After reading the Chronicle’s article on Ragtime, I was immediately struck by a comment of a freshman attendee: “At the end of the beginning number when you see forty people on stage in this huge surrounding you realize, ‘Oh, this is kind of a big deal.” A Big Deal indeed.
Though I laugh at the comment now, that’s a little bit how I felt when first coming abroad this production. I knew it was going to be a great show – I can scarcely remember a time I was disappointed by Hoof ‘n Horn. I did not know, however, that this was the biggest show the department had ever done. That the pit would house a live orchestra. That my friend, and dance prodigy Monica Hogan, would be choreographing the dance sequences. I had not idea that there would be a marketing person, let alone a whole team. I had no concept of the level of talent I would be witnessing from such a large cast. Joke’s on me.
Ragtime is a big deal for all of those reasons, but it is an even bigger deal because of what it teaches us. Did it teach us that we’ve “come a long way” in America since the days of blind and ignorant racism, judgment, and police brutality? I don’t think so. More likely, it teaches that for the enormous strides we have made, we have such a longer way to go towards respecting each other on a macro scale. If we don’t have books and shows like Ragtime to remind us of how horrible we’ve been to one another in the past, we cannot fix what ails us now.
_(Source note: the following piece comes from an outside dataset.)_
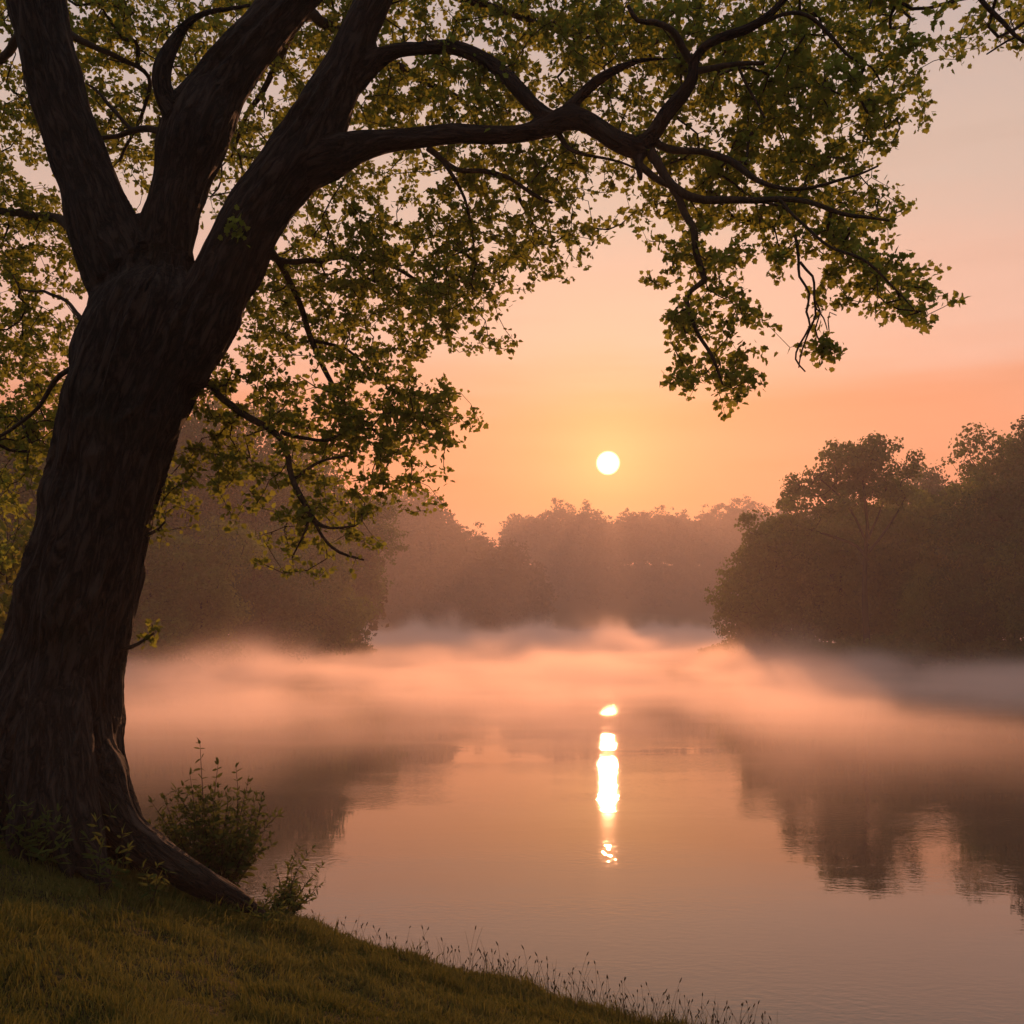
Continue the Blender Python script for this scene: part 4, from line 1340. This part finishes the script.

Ragtime also teaches us that despite our hate and strain, we all have an enormous capacity to love each other. Mother takes in a child that’s not hers, marries a man not of her own religion or background, and gives shelter to a woman shamed by society. She chooses to love when looking the other way is easier. Tata and Mother’s children play together with no thought as to their ethnicity or station. They represent the uncorrupted capacity in all of us to accept and care for the person beside us. We’ve all helped bring that message to Duke and our community. That’s a kind of a big deal.